Por su parte, Alemania, con Beckenbauer de director de orquesta, sus compañeros del Bayern, Sepp Meier entre los palos y “El torpedo” Müller husmeando los goles, Berti Vogts,”El terrier” del Mönchengladbach, en defensa, y el fornido Uwe Seeler de capitán, se plantaba con un 4-2-4 que ya para la época parecía excesivamente atrevido. Diez goles en tres partidos en la fase de grupos, incluyendo un 3-1 contundente ante el mejor Perú de la historia, anunciaban la potencia de la selección, pero la victoria ante Inglaterra, campeones vigentes y perennes favoritos, después de ir perdiendo 0-2 sirvió no solamente para vengar la final de 1966 sino para dejar perfectamente en claro las credenciales del once teutón.

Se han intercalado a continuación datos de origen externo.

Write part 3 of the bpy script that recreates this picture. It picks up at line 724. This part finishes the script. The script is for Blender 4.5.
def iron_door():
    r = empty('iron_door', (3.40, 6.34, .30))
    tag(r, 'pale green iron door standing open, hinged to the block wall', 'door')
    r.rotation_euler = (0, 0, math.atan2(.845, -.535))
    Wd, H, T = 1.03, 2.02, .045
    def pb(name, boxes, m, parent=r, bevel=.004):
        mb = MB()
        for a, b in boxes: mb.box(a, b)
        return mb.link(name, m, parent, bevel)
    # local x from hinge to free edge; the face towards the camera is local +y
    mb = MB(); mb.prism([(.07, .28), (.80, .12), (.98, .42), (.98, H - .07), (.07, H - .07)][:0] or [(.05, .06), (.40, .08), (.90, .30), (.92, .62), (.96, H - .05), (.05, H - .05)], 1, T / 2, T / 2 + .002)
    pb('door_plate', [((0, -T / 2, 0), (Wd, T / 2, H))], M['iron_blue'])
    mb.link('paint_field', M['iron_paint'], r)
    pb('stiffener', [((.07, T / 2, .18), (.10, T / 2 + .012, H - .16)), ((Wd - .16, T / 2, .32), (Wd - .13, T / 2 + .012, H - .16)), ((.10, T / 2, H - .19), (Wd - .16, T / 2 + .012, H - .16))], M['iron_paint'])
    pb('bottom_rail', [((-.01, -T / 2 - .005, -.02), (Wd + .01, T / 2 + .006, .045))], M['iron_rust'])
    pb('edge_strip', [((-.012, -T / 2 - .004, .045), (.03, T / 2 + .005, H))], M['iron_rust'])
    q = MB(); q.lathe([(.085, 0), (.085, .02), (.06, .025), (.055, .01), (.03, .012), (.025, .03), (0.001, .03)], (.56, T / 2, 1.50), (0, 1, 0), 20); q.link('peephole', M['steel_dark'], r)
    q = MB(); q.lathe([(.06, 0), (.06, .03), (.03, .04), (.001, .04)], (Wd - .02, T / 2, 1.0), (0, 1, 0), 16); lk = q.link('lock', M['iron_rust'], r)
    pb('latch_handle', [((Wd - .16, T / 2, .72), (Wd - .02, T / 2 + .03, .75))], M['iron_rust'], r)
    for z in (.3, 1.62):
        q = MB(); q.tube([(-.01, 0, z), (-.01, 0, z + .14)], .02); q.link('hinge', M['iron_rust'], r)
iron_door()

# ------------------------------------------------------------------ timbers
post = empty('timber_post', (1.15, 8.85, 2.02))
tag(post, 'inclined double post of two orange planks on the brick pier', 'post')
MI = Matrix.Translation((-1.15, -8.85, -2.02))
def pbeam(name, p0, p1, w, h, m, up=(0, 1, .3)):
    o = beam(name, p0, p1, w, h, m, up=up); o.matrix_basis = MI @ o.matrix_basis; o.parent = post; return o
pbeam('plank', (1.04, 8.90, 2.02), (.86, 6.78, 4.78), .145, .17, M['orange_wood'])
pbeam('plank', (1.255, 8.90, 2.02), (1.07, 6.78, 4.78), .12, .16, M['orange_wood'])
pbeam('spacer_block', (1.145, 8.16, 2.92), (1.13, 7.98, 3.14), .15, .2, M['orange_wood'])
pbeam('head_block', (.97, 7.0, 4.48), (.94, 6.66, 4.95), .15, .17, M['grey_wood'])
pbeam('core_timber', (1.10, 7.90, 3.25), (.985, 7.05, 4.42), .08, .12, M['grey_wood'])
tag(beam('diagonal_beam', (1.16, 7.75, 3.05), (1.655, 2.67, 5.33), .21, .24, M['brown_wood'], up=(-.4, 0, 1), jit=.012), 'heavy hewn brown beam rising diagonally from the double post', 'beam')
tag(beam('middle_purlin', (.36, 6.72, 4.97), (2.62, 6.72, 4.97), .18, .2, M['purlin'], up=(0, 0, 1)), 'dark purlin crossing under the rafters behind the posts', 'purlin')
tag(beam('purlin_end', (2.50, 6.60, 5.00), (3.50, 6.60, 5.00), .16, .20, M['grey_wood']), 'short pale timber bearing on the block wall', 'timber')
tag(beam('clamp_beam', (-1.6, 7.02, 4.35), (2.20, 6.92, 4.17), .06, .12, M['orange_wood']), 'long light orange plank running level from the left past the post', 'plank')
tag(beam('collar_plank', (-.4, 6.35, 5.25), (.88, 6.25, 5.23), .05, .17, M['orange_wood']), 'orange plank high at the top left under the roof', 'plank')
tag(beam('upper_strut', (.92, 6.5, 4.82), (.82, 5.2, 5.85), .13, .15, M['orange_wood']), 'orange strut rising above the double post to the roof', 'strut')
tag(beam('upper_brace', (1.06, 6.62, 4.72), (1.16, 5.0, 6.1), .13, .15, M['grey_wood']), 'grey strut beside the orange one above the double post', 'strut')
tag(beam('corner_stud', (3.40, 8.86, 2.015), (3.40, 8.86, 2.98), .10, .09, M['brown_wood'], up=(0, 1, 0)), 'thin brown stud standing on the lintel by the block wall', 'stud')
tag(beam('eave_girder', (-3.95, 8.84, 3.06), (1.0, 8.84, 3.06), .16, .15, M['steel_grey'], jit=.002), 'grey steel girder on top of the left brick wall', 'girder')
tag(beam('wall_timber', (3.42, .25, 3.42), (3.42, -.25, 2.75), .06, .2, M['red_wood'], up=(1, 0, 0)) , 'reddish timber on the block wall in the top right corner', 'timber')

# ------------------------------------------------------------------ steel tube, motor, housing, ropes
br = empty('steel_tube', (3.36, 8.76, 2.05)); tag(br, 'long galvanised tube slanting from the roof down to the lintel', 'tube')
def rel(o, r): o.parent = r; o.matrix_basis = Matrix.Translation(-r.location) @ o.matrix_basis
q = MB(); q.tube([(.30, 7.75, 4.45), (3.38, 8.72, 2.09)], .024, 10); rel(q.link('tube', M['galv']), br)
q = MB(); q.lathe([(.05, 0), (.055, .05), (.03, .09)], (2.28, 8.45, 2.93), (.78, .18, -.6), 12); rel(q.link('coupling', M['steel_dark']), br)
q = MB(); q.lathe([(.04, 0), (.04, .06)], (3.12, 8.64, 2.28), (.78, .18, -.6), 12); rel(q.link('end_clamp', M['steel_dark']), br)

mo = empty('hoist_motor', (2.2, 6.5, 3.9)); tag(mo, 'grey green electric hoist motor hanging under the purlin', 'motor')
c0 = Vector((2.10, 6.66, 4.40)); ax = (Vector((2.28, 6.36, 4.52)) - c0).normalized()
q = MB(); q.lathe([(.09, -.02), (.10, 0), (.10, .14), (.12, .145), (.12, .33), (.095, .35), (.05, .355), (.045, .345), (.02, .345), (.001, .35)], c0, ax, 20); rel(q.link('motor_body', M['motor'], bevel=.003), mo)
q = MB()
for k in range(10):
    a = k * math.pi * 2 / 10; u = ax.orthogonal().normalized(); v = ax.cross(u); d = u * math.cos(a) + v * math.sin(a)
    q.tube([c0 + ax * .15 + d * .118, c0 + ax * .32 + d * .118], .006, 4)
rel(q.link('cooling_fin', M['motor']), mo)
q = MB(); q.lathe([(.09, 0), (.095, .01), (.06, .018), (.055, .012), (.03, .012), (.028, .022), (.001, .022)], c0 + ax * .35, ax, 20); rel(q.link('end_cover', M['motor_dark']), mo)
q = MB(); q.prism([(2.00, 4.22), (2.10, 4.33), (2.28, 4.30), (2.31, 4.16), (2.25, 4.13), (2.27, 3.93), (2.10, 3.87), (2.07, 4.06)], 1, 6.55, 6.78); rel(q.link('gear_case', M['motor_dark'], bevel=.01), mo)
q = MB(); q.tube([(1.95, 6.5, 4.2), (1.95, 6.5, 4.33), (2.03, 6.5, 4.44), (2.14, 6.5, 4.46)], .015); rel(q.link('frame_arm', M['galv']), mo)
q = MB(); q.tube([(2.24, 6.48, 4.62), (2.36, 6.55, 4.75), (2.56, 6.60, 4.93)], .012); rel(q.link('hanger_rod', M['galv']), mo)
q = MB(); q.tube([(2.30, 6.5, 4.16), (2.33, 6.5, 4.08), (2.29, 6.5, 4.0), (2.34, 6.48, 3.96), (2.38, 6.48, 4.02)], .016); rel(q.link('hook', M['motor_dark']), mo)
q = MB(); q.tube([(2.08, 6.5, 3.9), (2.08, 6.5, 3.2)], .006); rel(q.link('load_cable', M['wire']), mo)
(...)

El resultado del encuentro fue impresionante, y los cinco goles marcados en la prórroga siguen siendo un récord hoy en día. Sin embargo, el motivo por el cual se recuerda con especial cariño este de todos los partidos de los mundiales es por una muestra de coraje y gallardía que en nuestra época es difícil de concebir, y que sin embargo no ha sido transmitida a través de la tradición oral sino que ha quedado para siempre documentada en las cintas del juego. Franz Beckenbauer, un jugador fino, elegante, letal, fue víctima de una fuerte entrada al borde del área grande ya casi sobre el tiempo reglamentario de la segunda parte. Los jugadores alemanes, indignados, rodearon al árbitro peruano, Arturo Yamasaki, reclamando un penalti. Yamasaki no lo otorgó, estimó que la falta había sido fuera del área, pero en medio de la algarabía nadie había notado que Beckenbauer, ya de pie, se sujetaba el brazo derecho como si estuviera arrullando a un niño. Alemania ya había utilizado sus dos cambios reglamentarios, así que “El kaiser” se vio obligado a continuar en el terreno de juego con el hombro dislocado. Después vino el empate de Schnellinger y el sueño de un nuevo milagro.
Así que la prórroga más famosa de todos los tiempos la jugó Beckenbauer con el brazo derecho flexionado frente al pecho y el antebrazo amarrado al cuerpo. Aún así, medianamente deshabilitado, buscaba el balón con el hambre de los grandes, ofreciendo lo que podía. A cambio de tal muestra de vergüenza deportiva, los italianos lo marcaban a un metro de distancia, alejados de su brazo derecho como si se tratara de un tesoro ajeno y de cristal. Pocas veces un gesto sembró tal grado de respeto en las huestes rivales. Italia ganó aquella tarde, aunque el desgaste de ese encuentro habría de costarle cualquier tipo de posibilidad en la final contra Brasil. El legado del partido del siglo, sin embargo, ha sido un pacto tácito de aprecio mutuo que a día de hoy sigue cobrando vigencia: cada vez que Italia y Alemania se enfrentan en un campeonato crece la leyenda de aquellos once representantes de la gallardía ante un héroe herido, y con frecuencia quien triunfa es la fanaticada.